In full and without alteration, repeat the material.

*** DATA EXCERPT

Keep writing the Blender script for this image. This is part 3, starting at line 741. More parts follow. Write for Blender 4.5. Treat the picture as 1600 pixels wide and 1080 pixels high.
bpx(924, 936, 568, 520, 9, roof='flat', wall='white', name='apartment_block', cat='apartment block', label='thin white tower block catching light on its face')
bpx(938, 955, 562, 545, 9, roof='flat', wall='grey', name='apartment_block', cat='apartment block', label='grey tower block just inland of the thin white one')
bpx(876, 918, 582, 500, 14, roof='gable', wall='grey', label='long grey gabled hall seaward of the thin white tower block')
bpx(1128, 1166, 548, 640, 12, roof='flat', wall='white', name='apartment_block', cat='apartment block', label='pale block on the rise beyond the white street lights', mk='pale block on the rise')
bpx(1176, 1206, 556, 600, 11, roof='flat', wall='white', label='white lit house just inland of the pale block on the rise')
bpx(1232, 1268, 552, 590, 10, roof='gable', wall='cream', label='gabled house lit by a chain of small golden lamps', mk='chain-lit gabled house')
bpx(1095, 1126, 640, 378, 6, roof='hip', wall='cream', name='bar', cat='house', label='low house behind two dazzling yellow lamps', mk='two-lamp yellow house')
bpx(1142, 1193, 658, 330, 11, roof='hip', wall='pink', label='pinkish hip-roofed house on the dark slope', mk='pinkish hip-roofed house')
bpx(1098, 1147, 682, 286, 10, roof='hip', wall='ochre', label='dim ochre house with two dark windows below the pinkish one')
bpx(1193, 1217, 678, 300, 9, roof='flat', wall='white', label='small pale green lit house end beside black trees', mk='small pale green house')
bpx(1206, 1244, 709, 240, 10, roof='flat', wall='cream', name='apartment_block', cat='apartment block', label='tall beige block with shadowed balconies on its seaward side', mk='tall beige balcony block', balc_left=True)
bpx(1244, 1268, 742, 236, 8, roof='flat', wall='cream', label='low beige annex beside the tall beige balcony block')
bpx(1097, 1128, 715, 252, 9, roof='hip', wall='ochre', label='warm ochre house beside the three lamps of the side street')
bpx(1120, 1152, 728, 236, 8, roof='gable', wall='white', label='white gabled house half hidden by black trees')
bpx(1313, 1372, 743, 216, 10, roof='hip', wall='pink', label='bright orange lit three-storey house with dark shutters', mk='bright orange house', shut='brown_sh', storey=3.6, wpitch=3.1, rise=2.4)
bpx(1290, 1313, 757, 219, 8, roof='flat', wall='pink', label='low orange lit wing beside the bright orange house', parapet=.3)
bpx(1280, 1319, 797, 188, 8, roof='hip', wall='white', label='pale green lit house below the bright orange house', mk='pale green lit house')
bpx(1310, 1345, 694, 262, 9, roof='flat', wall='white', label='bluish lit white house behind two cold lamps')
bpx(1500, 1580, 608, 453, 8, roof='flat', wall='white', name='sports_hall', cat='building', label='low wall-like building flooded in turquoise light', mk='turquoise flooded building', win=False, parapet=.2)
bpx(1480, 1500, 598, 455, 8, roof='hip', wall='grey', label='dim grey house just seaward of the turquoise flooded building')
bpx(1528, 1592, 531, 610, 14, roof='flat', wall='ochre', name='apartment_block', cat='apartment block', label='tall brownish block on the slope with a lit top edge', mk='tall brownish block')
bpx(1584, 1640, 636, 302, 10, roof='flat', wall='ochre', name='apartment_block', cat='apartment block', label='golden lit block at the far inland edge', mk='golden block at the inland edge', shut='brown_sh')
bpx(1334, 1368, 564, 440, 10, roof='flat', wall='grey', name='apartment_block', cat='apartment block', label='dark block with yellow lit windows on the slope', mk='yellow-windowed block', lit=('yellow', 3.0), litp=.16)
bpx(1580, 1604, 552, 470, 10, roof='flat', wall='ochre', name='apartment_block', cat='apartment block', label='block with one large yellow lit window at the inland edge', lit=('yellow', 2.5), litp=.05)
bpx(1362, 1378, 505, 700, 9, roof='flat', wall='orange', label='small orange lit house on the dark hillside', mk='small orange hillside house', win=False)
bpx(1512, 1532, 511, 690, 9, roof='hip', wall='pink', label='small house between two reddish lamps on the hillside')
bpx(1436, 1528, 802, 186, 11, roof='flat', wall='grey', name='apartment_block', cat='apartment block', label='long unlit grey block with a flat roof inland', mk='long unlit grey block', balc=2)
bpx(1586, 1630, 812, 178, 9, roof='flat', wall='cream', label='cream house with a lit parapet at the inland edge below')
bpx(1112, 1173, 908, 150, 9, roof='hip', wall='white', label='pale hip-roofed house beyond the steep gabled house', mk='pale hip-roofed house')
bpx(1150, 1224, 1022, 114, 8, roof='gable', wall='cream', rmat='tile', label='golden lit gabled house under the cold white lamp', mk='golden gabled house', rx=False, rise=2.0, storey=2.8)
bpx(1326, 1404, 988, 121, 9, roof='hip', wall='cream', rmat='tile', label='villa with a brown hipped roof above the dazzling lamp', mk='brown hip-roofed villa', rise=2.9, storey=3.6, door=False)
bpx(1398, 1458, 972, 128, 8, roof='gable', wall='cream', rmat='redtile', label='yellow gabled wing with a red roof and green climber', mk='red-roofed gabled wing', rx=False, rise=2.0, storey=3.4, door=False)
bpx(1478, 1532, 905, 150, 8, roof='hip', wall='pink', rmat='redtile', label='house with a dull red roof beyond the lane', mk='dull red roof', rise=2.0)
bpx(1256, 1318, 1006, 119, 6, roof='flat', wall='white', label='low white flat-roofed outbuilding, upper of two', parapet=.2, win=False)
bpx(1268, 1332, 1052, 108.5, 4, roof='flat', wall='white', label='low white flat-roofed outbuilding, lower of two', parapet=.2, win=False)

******

→ RESULT OF THIS TASK:
Keep writing the Blender script for this image. This is part 3, starting at line 741. More parts follow. Write for Blender 4.5. Treat the picture as 1600 pixels wide and 1080 pixels high.
bpx(924, 936, 568, 520, 9, roof='flat', wall='white', name='apartment_block', cat='apartment block', label='thin white tower block catching light on its face')
bpx(938, 955, 562, 545, 9, roof='flat', wall='grey', name='apartment_block', cat='apartment block', label='grey tower block just inland of the thin white one')
bpx(876, 918, 582, 500, 14, roof='gable', wall='grey', label='long grey gabled hall seaward of the thin white tower block')
bpx(1128, 1166, 548, 640, 12, roof='flat', wall='white', name='apartment_block', cat='apartment block', label='pale block on the rise beyond the white street lights', mk='pale block on the rise')
bpx(1176, 1206, 556, 600, 11, roof='flat', wall='white', label='white lit house just inland of the pale block on the rise')
bpx(1232, 1268, 552, 590, 10, roof='gable', wall='cream', label='gabled house lit by a chain of small golden lamps', mk='chain-lit gabled house')
bpx(1095, 1126, 640, 378, 6, roof='hip', wall='cream', name='bar', cat='house', label='low house behind two dazzling yellow lamps', mk='two-lamp yellow house')
bpx(1142, 1193, 658, 330, 11, roof='hip', wall='pink', label='pinkish hip-roofed house on the dark slope', mk='pinkish hip-roofed house')
bpx(1098, 1147, 682, 286, 10, roof='hip', wall='ochre', label='dim ochre house with two dark windows below the pinkish one')
bpx(1193, 1217, 678, 300, 9, roof='flat', wall='white', label='small pale green lit house end beside black trees', mk='small pale green house')
bpx(1206, 1244, 709, 240, 10, roof='flat', wall='cream', name='apartment_block', cat='apartment block', label='tall beige block with shadowed balconies on its seaward side', mk='tall beige balcony block', balc_left=True)
bpx(1244, 1268, 742, 236, 8, roof='flat', wall='cream', label='low beige annex beside the tall beige balcony block')
bpx(1097, 1128, 715, 252, 9, roof='hip', wall='ochre', label='warm ochre house beside the three lamps of the side street')
bpx(1120, 1152, 728, 236, 8, roof='gable', wall='white', label='white gabled house half hidden by black trees')
bpx(1313, 1372, 743, 216, 10, roof='hip', wall='pink', label='bright orange lit three-storey house with dark shutters', mk='bright orange house', shut='brown_sh', storey=3.6, wpitch=3.1, rise=2.4)
bpx(1290, 1313, 757, 219, 8, roof='flat', wall='pink', label='low orange lit wing beside the bright orange house', parapet=.3)
bpx(1280, 1319, 797, 188, 8, roof='hip', wall='white', label='pale green lit house below the bright orange house', mk='pale green lit house')
bpx(1310, 1345, 694, 262, 9, roof='flat', wall='white', label='bluish lit white house behind two cold lamps')
bpx(1500, 1580, 608, 453, 8, roof='flat', wall='white', name='sports_hall', cat='building', label='low wall-like building flooded in turquoise light', mk='turquoise flooded building', win=False, parapet=.2)
bpx(1480, 1500, 598, 455, 8, roof='hip', wall='grey', label='dim grey house just seaward of the turquoise flooded building')
bpx(1528, 1592, 531, 610, 14, roof='flat', wall='ochre', name='apartment_block', cat='apartment block', label='tall brownish block on the slope with a lit top edge', mk='tall brownish block')
bpx(1584, 1640, 636, 302, 10, roof='flat', wall='ochre', name='apartment_block', cat='apartment block', label='golden lit block at the far inland edge', mk='golden block at the inland edge', shut='brown_sh')
bpx(1334, 1368, 564, 440, 10, roof='flat', wall='grey', name='apartment_block', cat='apartment block', label='dark block with yellow lit windows on the slope', mk='yellow-windowed block', lit=('yellow', 3.0), litp=.16)
bpx(1580, 1604, 552, 470, 10, roof='flat', wall='ochre', name='apartment_block', cat='apartment block', label='block with one large yellow lit window at the inland edge', lit=('yellow', 2.5), litp=.05)
bpx(1362, 1378, 505, 700, 9, roof='flat', wall='orange', label='small orange lit house on the dark hillside', mk='small orange hillside house', win=False)
bpx(1512, 1532, 511, 690, 9, roof='hip', wall='pink', label='small house between two reddish lamps on the hillside')
bpx(1436, 1528, 802, 186, 11, roof='flat', wall='grey', name='apartment_block', cat='apartment block', label='long unlit grey block with a flat roof inland', mk='long unlit grey block', balc=2)
bpx(1586, 1630, 812, 178, 9, roof='flat', wall='cream', label='cream house with a lit parapet at the inland edge below')
bpx(1112, 1173, 908, 150, 9, roof='hip', wall='white', label='pale hip-roofed house beyond the steep gabled house', mk='pale hip-roofed house')
bpx(1150, 1224, 1022, 114, 8, roof='gable', wall='cream', rmat='tile', label='golden lit gabled house under the cold white lamp', mk='golden gabled house', rx=False, rise=2.0, storey=2.8)
bpx(1326, 1404, 988, 121, 9, roof='hip', wall='cream', rmat='tile', label='villa with a brown hipped roof above the dazzling lamp', mk='brown hip-roofed villa', rise=2.9, storey=3.6, door=False)
bpx(1398, 1458, 972, 128, 8, roof='gable', wall='cream', rmat='redtile', label='yellow gabled wing with a red roof and green climber', mk='red-roofed gabled wing', rx=False, rise=2.0, storey=3.4, door=False)
bpx(1478, 1532, 905, 150, 8, roof='hip', wall='pink', rmat='redtile', label='house with a dull red roof beyond the lane', mk='dull red roof', rise=2.0)
bpx(1256, 1318, 1006, 119, 6, roof='flat', wall='white', label='low white flat-roofed outbuilding, upper of two', parapet=.2, win=False)
bpx(1268, 1332, 1052, 108.5, 4, roof='flat', wall='white', label='low white flat-roofed outbuilding, lower of two', parapet=.2, win=False)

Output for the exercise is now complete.